Presentation ii by Sheena Wagstaff

This paper will explore aspects of the phenomenon of the burgeoning interest in modern and contemporary art in the UK over the past couple of decades, coincident with the birth of the first national museum in England devoted entirely to this period, using Tate Modern as a reference. Focusing particularly on the role that the collection displays and turbine hall commissions have in providing different forms and accessible aspects of public art, as well as new forms of artistic practice, Wagstaff will propose some precepts for planning and designing an art museum in the 21st century.

 

Sheena Wagstaff
Chief Curator of Tate Modern, London

Chief Curator at Tate Modern since 2001, Wagstaff initiates and leads an extensive programme of major exhibitions and turbine hall commissions, as well as personally curating shows, the most recent being Juan Munoz A retrospective which opened February 2008. Prior to joining Tate in 1998 as Head of Exhibitions & Collection Displays at Tate Britain (where she was responsible for planning the programme of exhibition and collection displays for the new museum), she was Director of Collections, Exhibitions and Education at the Frick Art Museum, Pittsburgh.
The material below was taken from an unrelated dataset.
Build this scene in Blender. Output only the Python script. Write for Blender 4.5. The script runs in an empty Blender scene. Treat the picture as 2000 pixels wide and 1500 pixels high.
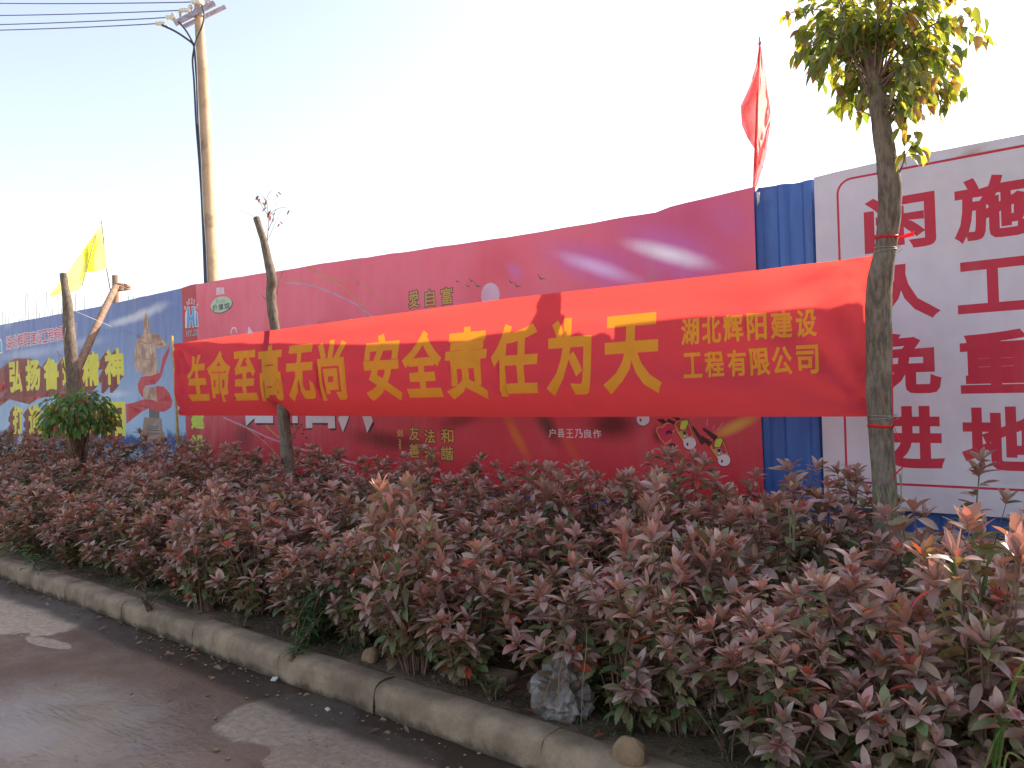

Previously, she worked at the Whitechapel Art Gallery, London, and the Museum of Modern Art, Oxford.

 

Presentation iii

Presentation iii by David Elliot

Rethinking the Museum.
How to build contemporary museums for contemporary art…
Are museums merely repositories of objects, conserving them for the future, seemingly innocent of ideological or cultural bias, or should they have a more pro-active and aesthetic role?
I see contemporary art museums as the guardians and nurturers of the aesthetic freedoms that allow food contemporary art to be itself. They are an integral part of the fragile ecology of public values in art and culture which are able to estimate the cultural worth of objects because they are uncompromised by financial interest. Drawing on previous knowledge, building on research, they play an irreplaceable role in answering the question of why contemporary art is both necessary and beautiful, and dispel unreflective reductivism by celebrating the complexities and ambiguities of cultural experience.

 

David Elliot
Independent curator and writer, Rudolf Arnheim Guest Professor of Art History of Humboldt University, Berlin

David Elliot was the Director of Tokyo’s Mori Art Museum between 2001 and 2006, a large privately-endowed museum devoted to contemporary – particularly Asian – art, architecture, and design. From 1976 to 1996, he was the Director of the Museum of Modern Art, Oxford, and then the Director of Moderna Museet (National Museum of Modern and Contemporary Art) in Stockholm, Sweden, from 1996 to 2001. For a brief time in 2007, he was Director of the Istanbul Museum of Modern Art. From 1998 to 2004 he was President of CIMAM (the International Committee of ICOM for Museums of Modern and Contemporary Art).